If you gotta ask, you ain’t never gonna know

I headed to London for my Curiosity day and saw works by three quite different artists – the only link being that the art exhibitions fitted in with my schedule.

The three artists each asked questions about the nature of contemporary art and what it mean to be an artist.

José Damasceno – Plot – Holborn Library London

A site specific installation at Holborn library, this was interesting but slightly frustrating. The ‘art’ here came from the totality of the experience – sounds, images, objects, smells, even the locals just using the library.

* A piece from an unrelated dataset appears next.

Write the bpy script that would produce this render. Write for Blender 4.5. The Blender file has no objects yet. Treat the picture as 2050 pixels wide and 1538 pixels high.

Anselm Keifer – Retrospective – Royal Academy, London

Whether or not you like the actual ‘art’, it’s hard to ignore a canvas the size of a house. Not one to shy away from serious themes, Anselm Kiefer grapples with Teutonic mythology and legacy of Nazism. This show left me exhilarated and exhausted.

Richard Tuttle – I Don’t Know . The Weave of Textile Language – Tate Modern, London

Is it an aeroplane or a fabric spaceship? Maybe a giant fabric replica of an outboard engine? This was a beautiful, contemplative object that filled the Tate’s turbine hall and demanded that you just sit and look and think about light, space, colour, the stuff of the world, things rarely actually notice.

Back in Exeter I gave my presentation and inevitably we started to talk about those thorny old questions: ‘What is art?’ and ‘but a child could have made this…’

So how do I know if it is art?

Allegedly, when Louis Armstrong was asked what jazz was, he replied: “If you gotta ask, you ain’t never going to know.” whether or not its true, its a good anecdote that applies equally to art. Unfortunately if you ‘gotta ask’, its not very helpful. Luckily for folks who still don’t ‘know’, Grayson Perry has provided an easy to use checklist in his Reith Lectures to help confirm if you are in fact looking at art.

Check that the potential artwork passes as many of the following simple tests:

  • Is it in a gallery or an art context?
  • Is it a boring version of something else?
  • Was it made by an artist?
  • If it is a photograph, is it bigger than two metres and is it priced higher than five figures?
  • Is it part of a limited edition?
  • Is it being looked at by ladies with expensive handbags or hipsters?
  • If the art was on a rubbish dump, would people say, what’s that artwork doing on that rubbish dump?
  • If it is computer art does it have the ‘grip of porn without the possibility of consummation or a happy ending’?

Be careful though, most art galleries have benches, but benches aren’t usually artworks despite being in art galleries.

http://downloads.bbc.co.uk/radio4/transcripts/reith-lecture2-liverpool.pdf

And what about your talented child? 

Can your child (or mine) make art? Yes, everybody can make art.

Is your child’s art any good. Maybe, probably not, but the important part is that you like it.

Is your child an artist? Perhaps. But just because you are an artist it doesn’t mean you are a good artist.

Can you get your child’s art in a gallery? Sure, take a leaf out Banksy’s book and sneak it in when nobody is looking.

Don’t get too hung up on questions though, just enjoy it (whatever it is).